Wits PhD candidate Lwazi Lushaba, left with only two months to graduate, was also suspended by the university.

Lushaba said he received a letter from Habib two days after the SRC election debate debacle. The letter said that Lushaba had participated in activities that were not conducive to free and fair elections and were intolerant to a democratic society. 

“The University has received reports of various statements made under the auspices of the Wits EFF, the thrust of which indicates a propensity to interfere with proper governance of the University. I attach copies of some of these statements as Annexure A. It appears that you have associated yourself with these statements,” read the letter.

According to Lushaba, the associations made between him and Wits EFF are based on tweets he posted about constructing an alternative discourse and suggesting different motifs with regards to debates about decolonising, the black lived experience and memory-making. He had argued (on Twitter) that these issues should lead the debate in contemporary South Africa, a conversation that was joined by some Wits EFF members.

Curriculum
The issue contested on these platforms is that the curriculum in former white institutions should change.  Lushaba also aired his frustrations on Facebook.

“I teach to part-time students a second year course in Politics: POLS 2012 – South Africa Politics and Governance. In the first part of the course, I am expected to read together with the students a number of texts by white doyens of South African Studies. These scholars basically compete with each other in their defence of apartheid as having been a democracy of one form or the other,” said Lushaba.

He said it must chill the spine of every black person to hear such a claim, worse still as it is stated under the cloak of scholarly knowledge.  Lushaba said such views indicated that the lived experience of the black colonised in South Africa did not matter in white scholarly circuits. “This is what we teach black students in 2015,” he said.

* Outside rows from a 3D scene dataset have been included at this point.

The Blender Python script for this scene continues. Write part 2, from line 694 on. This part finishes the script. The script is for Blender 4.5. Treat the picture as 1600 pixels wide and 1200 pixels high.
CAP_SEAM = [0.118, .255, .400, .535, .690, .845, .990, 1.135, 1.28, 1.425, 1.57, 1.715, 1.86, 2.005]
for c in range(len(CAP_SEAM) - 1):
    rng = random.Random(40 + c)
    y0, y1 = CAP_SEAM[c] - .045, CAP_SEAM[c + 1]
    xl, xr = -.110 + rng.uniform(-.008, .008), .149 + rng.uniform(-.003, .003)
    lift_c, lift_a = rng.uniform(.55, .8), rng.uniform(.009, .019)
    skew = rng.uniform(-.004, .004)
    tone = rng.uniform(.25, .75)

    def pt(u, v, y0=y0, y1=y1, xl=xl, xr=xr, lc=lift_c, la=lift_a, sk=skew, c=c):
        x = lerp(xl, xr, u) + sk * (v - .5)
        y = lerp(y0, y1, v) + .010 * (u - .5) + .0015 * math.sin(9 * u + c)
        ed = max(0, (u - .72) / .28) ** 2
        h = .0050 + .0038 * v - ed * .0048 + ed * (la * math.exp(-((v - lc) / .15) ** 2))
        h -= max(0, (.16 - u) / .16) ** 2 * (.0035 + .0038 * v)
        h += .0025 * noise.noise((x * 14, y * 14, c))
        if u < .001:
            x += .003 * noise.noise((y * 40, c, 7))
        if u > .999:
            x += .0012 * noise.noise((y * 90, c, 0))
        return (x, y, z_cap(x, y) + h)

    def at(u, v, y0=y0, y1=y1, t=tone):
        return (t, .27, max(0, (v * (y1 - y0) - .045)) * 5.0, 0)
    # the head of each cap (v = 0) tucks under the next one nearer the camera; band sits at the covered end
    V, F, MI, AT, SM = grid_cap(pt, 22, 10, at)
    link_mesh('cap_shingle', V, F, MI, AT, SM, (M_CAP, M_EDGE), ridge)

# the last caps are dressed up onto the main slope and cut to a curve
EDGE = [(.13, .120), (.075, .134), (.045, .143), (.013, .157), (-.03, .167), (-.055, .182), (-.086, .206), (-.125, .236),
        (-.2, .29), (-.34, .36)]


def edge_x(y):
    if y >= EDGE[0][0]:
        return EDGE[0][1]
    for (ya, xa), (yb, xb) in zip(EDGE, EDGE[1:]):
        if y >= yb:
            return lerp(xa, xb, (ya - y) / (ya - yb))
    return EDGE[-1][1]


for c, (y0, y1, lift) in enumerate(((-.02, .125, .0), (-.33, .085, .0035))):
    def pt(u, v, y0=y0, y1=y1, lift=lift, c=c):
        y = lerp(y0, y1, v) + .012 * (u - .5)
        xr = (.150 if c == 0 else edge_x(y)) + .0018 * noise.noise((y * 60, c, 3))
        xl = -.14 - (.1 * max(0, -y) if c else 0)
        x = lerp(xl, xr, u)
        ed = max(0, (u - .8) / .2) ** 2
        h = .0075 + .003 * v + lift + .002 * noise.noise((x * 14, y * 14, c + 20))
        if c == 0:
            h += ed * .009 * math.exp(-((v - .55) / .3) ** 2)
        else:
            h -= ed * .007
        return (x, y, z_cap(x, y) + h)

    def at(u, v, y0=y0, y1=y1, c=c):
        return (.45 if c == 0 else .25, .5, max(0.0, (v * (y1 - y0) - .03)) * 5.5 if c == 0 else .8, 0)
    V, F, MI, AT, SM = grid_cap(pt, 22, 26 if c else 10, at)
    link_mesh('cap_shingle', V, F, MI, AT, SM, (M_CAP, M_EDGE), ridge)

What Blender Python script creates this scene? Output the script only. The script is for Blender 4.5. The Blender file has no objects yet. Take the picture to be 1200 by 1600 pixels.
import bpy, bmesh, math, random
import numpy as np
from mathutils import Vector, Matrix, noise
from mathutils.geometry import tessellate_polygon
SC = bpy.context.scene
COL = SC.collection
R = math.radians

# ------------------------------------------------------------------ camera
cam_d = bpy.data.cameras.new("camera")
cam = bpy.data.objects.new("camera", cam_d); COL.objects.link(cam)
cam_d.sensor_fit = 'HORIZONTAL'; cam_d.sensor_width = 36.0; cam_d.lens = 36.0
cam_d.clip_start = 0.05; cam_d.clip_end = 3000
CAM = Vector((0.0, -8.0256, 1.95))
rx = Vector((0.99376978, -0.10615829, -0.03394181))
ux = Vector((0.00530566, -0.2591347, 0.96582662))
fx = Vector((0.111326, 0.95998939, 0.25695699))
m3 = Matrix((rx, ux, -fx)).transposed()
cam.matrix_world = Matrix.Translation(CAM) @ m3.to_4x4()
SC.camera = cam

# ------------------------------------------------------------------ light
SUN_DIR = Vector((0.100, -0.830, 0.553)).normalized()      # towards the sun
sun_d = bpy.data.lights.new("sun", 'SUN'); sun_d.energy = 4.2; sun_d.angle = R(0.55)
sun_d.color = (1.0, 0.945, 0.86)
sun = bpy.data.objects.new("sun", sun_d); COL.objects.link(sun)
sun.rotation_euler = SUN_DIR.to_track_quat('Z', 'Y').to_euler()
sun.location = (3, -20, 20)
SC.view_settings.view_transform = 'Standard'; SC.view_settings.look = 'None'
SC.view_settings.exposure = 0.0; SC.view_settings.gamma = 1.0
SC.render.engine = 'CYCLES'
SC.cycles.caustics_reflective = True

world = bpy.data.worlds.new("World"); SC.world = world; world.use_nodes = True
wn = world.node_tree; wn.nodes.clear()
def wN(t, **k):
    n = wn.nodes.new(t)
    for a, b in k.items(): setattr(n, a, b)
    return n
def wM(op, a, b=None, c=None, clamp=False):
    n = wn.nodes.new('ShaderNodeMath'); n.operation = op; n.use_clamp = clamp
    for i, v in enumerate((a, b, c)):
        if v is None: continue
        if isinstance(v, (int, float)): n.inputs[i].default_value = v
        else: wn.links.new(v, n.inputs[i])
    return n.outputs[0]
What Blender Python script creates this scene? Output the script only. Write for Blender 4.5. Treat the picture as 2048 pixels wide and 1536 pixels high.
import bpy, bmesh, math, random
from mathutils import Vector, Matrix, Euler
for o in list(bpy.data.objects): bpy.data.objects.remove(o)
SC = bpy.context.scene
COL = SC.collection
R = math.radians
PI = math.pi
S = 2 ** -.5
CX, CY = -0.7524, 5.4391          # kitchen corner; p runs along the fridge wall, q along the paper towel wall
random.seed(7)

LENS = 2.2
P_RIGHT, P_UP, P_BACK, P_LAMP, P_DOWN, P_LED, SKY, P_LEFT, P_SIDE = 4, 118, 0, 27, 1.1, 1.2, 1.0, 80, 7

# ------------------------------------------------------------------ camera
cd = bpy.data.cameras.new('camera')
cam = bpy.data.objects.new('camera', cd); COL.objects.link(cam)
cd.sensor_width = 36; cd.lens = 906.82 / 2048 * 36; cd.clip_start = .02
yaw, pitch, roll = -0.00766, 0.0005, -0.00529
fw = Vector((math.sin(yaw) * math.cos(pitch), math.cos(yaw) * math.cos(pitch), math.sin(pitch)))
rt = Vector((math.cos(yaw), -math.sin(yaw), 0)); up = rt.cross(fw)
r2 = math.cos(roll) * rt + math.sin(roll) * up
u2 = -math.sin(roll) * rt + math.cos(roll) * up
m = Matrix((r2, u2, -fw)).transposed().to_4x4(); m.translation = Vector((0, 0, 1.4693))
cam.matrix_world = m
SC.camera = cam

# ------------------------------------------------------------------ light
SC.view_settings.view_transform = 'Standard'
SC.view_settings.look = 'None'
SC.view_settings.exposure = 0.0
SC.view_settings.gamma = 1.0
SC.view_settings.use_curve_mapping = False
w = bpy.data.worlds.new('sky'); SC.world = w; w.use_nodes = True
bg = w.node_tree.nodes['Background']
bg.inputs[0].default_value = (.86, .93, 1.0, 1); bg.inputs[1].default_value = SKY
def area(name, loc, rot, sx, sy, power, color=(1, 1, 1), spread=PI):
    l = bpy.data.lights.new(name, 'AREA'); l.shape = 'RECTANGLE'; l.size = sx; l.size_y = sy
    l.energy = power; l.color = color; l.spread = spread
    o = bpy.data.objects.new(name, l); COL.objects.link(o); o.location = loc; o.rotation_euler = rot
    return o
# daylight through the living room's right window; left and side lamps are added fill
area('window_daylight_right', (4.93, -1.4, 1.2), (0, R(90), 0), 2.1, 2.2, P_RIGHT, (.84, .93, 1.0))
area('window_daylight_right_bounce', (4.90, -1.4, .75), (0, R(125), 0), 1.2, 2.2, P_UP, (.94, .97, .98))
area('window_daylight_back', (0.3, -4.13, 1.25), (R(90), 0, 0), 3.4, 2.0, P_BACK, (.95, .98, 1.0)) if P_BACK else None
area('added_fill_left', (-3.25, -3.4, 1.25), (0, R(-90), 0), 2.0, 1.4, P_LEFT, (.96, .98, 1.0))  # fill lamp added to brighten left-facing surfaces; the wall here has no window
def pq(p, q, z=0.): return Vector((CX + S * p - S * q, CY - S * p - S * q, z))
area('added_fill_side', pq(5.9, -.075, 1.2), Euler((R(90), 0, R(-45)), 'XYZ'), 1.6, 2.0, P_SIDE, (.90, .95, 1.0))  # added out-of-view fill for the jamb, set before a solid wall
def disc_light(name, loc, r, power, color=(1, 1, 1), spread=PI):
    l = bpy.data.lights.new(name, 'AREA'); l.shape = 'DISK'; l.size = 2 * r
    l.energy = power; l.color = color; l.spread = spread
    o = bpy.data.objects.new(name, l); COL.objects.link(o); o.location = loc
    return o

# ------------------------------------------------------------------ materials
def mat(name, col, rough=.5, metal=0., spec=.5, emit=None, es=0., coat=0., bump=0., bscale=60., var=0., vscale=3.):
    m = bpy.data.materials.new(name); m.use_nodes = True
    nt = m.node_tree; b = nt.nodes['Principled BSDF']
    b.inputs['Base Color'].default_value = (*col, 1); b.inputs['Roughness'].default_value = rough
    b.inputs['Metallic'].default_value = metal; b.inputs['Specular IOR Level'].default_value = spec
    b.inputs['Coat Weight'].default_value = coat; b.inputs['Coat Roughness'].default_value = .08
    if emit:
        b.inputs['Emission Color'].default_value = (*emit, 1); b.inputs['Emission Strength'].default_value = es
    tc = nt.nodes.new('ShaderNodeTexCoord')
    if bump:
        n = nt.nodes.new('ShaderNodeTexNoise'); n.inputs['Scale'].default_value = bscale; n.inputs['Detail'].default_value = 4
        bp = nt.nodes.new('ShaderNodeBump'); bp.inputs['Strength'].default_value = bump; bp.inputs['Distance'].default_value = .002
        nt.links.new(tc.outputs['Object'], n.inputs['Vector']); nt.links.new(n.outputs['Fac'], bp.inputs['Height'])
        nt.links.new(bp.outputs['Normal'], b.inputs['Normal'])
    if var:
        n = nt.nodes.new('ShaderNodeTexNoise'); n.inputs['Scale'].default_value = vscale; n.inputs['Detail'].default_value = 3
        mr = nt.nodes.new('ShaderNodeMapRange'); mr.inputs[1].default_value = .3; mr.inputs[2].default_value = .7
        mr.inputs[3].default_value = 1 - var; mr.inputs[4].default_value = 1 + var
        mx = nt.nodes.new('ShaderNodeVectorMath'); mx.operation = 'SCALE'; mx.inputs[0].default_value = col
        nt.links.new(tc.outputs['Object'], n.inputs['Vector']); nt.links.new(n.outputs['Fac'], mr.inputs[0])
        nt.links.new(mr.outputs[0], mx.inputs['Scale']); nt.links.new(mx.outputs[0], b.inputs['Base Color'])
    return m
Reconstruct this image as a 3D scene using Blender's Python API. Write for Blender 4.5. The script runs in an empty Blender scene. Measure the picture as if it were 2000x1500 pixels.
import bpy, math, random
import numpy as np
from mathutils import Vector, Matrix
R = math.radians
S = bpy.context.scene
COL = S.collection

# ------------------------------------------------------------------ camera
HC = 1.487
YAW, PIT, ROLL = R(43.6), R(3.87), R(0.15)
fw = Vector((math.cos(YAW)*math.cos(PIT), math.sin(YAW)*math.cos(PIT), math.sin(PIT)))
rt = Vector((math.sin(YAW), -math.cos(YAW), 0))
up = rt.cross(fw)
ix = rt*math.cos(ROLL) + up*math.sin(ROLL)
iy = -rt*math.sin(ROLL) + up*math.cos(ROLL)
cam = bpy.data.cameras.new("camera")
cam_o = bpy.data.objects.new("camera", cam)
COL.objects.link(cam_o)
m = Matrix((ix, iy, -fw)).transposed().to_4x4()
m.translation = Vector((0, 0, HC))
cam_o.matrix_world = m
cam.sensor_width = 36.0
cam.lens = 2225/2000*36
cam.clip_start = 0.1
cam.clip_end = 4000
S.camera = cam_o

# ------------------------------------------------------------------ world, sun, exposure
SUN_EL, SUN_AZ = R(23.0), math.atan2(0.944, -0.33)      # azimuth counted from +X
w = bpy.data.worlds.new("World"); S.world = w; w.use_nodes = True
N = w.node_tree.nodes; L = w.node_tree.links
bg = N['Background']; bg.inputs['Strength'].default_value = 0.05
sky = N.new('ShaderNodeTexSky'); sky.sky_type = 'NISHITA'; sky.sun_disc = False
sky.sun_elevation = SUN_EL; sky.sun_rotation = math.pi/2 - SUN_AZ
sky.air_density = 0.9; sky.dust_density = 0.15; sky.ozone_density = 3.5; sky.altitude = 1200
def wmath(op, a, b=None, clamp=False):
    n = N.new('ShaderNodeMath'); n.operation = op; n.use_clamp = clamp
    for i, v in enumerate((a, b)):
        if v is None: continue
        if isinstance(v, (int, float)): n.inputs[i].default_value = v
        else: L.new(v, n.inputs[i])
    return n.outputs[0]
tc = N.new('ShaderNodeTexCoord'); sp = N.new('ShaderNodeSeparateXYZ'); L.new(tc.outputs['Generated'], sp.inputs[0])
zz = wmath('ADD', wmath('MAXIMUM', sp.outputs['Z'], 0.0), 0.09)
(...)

In an interview with the Mail & Guardian, Wits politics professor Darryl Glaser said transformation of the institution was the biggest agenda over the last two years. He said there has been a radical stance in which issues relating to new cultural politics and demographics of staff are being dealt with. 

“The main issues are the transformation of the syllabus, personnel and the introduction to black thought,” he said. The M&G also spoke to political studies master’s student and ANC Youth League member Tasneem Essop (23). Essop was also a secretary general of the Wits SRC in 2012 and 2013.

She said Wits and other former white institutions of learning haven’t changed. Essop said there is a lack of black staff and the curriculum needed to transform.

“They give us silly reasons as to why there are no black lecturers. We need to develop young black academics for the future. There are no courses on black political thought and what we learn is extremely eurocentric,” she said.

Essop said black South African academics were also less preferred to their African counterparts.

“These white supremacists would rather hear about black consciousness from a Kenyan perspective and not from a South African. It is fine for an African scholar to talk about Kenya but not a black South African to talk about the current oppression in all institutions. Our institutions of learning are anti-black,” she said.

As a result of these contested issues at institutions of higher learning, Lushaba said the commotion expressed by Wits EFF and other student organisations was “fairly proportionate to the intensity or pulse of the political contestation [that] erupted on the stage of the Great Hall, aborting what was supposed to be an SRC Election debate among different contending parties”.

However, according to Habib the suspensions were warranted. “This is not about ideas,” he said, “It is about violence and not being willing to commit to peaceful engagement.”